------ PROVIDED DATA

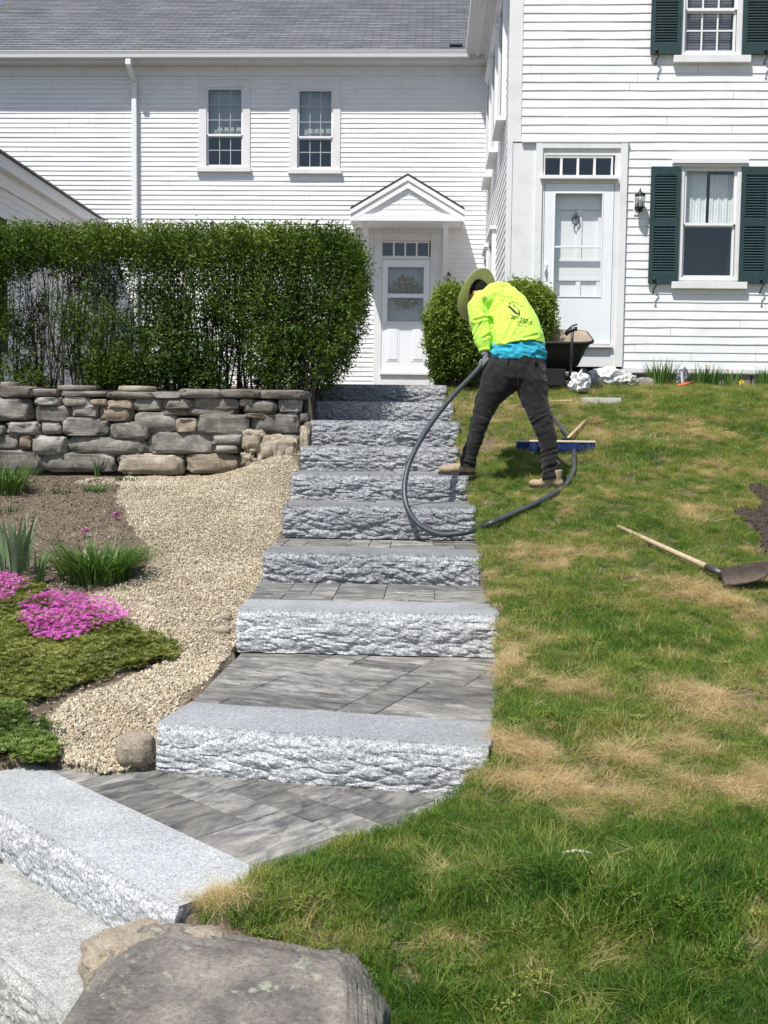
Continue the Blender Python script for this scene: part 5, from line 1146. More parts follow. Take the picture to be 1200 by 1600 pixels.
for px,py,l in ((133,833,'single small purple bloom above the round grassy clump'),(181,808,'single small purple bloom near the gravel edge below the wall')):
    p=PG(px,py+8); e=empty('purple_flower',p,l,'flower'); mb=MB(); q=Vector((p.x,p.y,p.z)); mb.tube([q,q+Vector((.004,0,.05))],.0025,5); mb.build('stalk',GM,e)
    N=26; Pn=np.array(q+Vector((.004,0,.055)))+rng.normal(0,.014,(N,3))*np.array([1,1,.6]); replicate('bloom',flv,np.array(flf),Pn,rotmats(N,rng.uniform(0,6,N),rng.uniform(0,1.2,N),rng.uniform(0,6,N)),np.full(N,.013),rng.uniform(0,1,N),PKM2,e)
# daffodil leaves along the foundation
for i,(px,n,h,rad,l) in enumerate([(1032,150,.42,.16,'upright leaf clump at the foundation left of the orange trowel'),(1100,150,.36,.17,'leaf clump with pale buds right of the orange trowel'),(1143,70,.30,.12,'thin leaf clump behind the yellow flower'),(1197,90,.34,.13,'leaf clump at the foundation by the right edge')]):
    c=PY(px,604,13.55); straps('daffodil_leaves',(c.x,c.y,.60),n,h,.014,rad,.35,GM,l,'plant',40+i)
WM=plain('faded_petal',(.62,.56,.42),.8,0,.1); YM=plain('yellow_petal',(.75,.60,.06),.7,0,.1)
for i,(px,py,m_,s_,l) in enumerate([(1158,597,YM,.034,'bright yellow flower low at the foundation'),(1104,573,WM,.022,'pale faded daffodil above the middle leaf clump'),(1137,580,WM,.026,'larger pale faded daffodil right of the middle leaf clump'),(1121,577,WM,.016,'small pale bud between two faded daffodils'),(1081,580,WM,.016,'small pale bud just right of the trowel')]):
    p=PY(px,py,13.35); e=empty('daffodil',p,l,'flower'); mb=MB(); mb.tube([(p.x,p.y+.05,.58),(p.x,p.y+.02,p.z-.03),(p.x,p.y,p.z)],.004,5); mb.build('stalk',GM,e)
    mb=MB()
    for k in range(6): a=k*math.pi/3; d=Vector((math.cos(a),-.35,math.sin(a)))*s_; t=Vector((-math.sin(a),0,math.cos(a)))*s_*.4; c=Vector(p); mb.add([c,c+d*.6+t,c+d*1.15,c+d*.6-t],[(0,1,2,3)])
    mb.lathe(p,[(s_*.2,0),(s_*.35,s_*.7),(s_*.3,s_*.72),(s_*.12,.1*s_)],8,axis=(0,-1,0)); mb.build('bloom',m_,e,recalc=False)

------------

● **EXERCISE PROMPT**: Except for the pictures, reproduce every line exactly.

● **WRITTEN SOLUTION**:
Continue the Blender Python script for this scene: part 5, from line 1146. More parts follow. Take the picture to be 1200 by 1600 pixels.
for px,py,l in ((133,833,'single small purple bloom above the round grassy clump'),(181,808,'single small purple bloom near the gravel edge below the wall')):
    p=PG(px,py+8); e=empty('purple_flower',p,l,'flower'); mb=MB(); q=Vector((p.x,p.y,p.z)); mb.tube([q,q+Vector((.004,0,.05))],.0025,5); mb.build('stalk',GM,e)
    N=26; Pn=np.array(q+Vector((.004,0,.055)))+rng.normal(0,.014,(N,3))*np.array([1,1,.6]); replicate('bloom',flv,np.array(flf),Pn,rotmats(N,rng.uniform(0,6,N),rng.uniform(0,1.2,N),rng.uniform(0,6,N)),np.full(N,.013),rng.uniform(0,1,N),PKM2,e)
# daffodil leaves along the foundation
for i,(px,n,h,rad,l) in enumerate([(1032,150,.42,.16,'upright leaf clump at the foundation left of the orange trowel'),(1100,150,.36,.17,'leaf clump with pale buds right of the orange trowel'),(1143,70,.30,.12,'thin leaf clump behind the yellow flower'),(1197,90,.34,.13,'leaf clump at the foundation by the right edge')]):
    c=PY(px,604,13.55); straps('daffodil_leaves',(c.x,c.y,.60),n,h,.014,rad,.35,GM,l,'plant',40+i)
WM=plain('faded_petal',(.62,.56,.42),.8,0,.1); YM=plain('yellow_petal',(.75,.60,.06),.7,0,.1)
for i,(px,py,m_,s_,l) in enumerate([(1158,597,YM,.034,'bright yellow flower low at the foundation'),(1104,573,WM,.022,'pale faded daffodil above the middle leaf clump'),(1137,580,WM,.026,'larger pale faded daffodil right of the middle leaf clump'),(1121,577,WM,.016,'small pale bud between two faded daffodils'),(1081,580,WM,.016,'small pale bud just right of the trowel')]):
    p=PY(px,py,13.35); e=empty('daffodil',p,l,'flower'); mb=MB(); mb.tube([(p.x,p.y+.05,.58),(p.x,p.y+.02,p.z-.03),(p.x,p.y,p.z)],.004,5); mb.build('stalk',GM,e)
    mb=MB()
    for k in range(6): a=k*math.pi/3; d=Vector((math.cos(a),-.35,math.sin(a)))*s_; t=Vector((-math.sin(a),0,math.cos(a)))*s_*.4; c=Vector(p); mb.add([c,c+d*.6+t,c+d*1.15,c+d*.6-t],[(0,1,2,3)])
    mb.lathe(p,[(s_*.2,0),(s_*.35,s_*.7),(s_*.3,s_*.72),(s_*.12,.1*s_)],8,axis=(0,-1,0)); mb.build('bloom',m_,e,recalc=False)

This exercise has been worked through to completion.